Oggi lo strumento è l’applicazione rigorosa, integrale, consapevole, e in primo luogo informata del Codice del paesaggio. Questo dispone che le regioni formino un piano paesaggistico di cui vengono precisati con ampiezza i contenuti. Non potranno essere piani di chiacchiere (come quelli preanniunciati nelle 99 pagine del documento preliminare al PIT della Toscana), ma piani che censiscano con accuratezza, su una base cartografica adeguata e per tutto il territorio regionale, i beni paesaggistici prescritti o ritenuti d’interesse nazionale e regionale, che dispongano per ciascuna categoria di essi specifiche regole di tutela di ciò che c’è da tutelare, e che indirizzino i comuni a concorrere nella “assidua considerazione” proseguendo alla scala locale l’individuazione di ulteriori beni.

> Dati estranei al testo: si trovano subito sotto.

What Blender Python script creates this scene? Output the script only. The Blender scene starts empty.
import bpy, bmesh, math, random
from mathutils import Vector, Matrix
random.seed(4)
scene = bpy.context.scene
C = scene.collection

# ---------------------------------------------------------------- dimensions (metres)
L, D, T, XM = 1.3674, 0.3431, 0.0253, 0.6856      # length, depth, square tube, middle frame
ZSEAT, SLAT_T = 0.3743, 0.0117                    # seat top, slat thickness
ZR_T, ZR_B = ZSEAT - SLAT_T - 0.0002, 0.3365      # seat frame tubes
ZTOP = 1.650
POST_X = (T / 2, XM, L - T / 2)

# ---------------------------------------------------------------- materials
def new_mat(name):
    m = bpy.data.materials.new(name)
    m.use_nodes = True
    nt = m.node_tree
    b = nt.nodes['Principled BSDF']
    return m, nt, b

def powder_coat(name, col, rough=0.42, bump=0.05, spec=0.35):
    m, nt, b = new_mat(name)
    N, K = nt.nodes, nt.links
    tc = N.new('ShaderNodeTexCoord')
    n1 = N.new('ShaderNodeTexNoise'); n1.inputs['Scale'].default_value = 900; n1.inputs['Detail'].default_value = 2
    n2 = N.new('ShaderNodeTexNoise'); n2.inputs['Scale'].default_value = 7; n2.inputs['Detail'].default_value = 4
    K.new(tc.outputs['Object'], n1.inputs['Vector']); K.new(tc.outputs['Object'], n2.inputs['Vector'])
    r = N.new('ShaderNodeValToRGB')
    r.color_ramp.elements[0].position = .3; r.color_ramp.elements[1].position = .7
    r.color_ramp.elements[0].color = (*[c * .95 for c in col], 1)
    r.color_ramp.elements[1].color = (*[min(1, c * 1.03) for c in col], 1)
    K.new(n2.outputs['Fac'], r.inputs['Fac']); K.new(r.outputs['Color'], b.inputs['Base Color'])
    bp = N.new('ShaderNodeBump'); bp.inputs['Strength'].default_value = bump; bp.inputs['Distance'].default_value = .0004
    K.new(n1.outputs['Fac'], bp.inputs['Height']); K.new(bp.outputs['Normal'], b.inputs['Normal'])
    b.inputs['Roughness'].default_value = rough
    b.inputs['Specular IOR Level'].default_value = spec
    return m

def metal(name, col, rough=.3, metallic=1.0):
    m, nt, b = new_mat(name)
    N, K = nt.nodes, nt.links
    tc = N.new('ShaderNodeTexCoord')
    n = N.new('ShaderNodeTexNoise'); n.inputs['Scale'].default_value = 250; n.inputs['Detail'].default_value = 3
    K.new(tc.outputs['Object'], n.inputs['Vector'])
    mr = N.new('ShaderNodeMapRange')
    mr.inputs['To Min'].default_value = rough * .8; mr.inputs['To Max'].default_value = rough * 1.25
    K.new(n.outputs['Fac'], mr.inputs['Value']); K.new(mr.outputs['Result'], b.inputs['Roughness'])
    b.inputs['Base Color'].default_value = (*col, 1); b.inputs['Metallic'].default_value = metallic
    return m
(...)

Le regioni sono obbligate, dalla legge, a fare ciò. Se lo fanno d’intesa con le amministrazioni dello Stato (Beni e attività culturali e Ambiente e tutela del territorio e del mare), allora le procedure abilitative degli interventi nelle aree tutelate sono semplificate e snellite, e la garanzie della tutela è fornita dal rispetto formale e sostanziale del piano paesaggistico. Altrimenti le procedure restano definite nell’attuale modo, da tutti giudicato complicato e farraginoso.

Certo, concorrere con le regioni a redigere i piani paesaggistici non è compito che gli organi dei ministeri possano fare rimanendo organizzati così come lo sono ora. Ma è certo incomparabilmente meno pesante, e certamente più efficace, la riorganizzazione da compiere per assolvere i compiti nuovi, che quella che sarebbe necessaria se si volessero rincorrere centinaia di migliaia di autorizzazioni paesaggistiche o altri simili atti discrezionali.

Lavorerà in questa direzione il Ministero del quale Settis è autorevolissimo consigliere? C’è da augurarselo. Altrimenti gli “ecomostri”, ben peggiori di quello di Monticchiello, continueranno ad accumularsi sul nostro territorio. E si dovrà additare come complice la miopia di chi oggi guarda unicamente all’apprendimento dell’arte del passato (certo utilissimo), e trascura l’applicazione delle buone leggi attuali.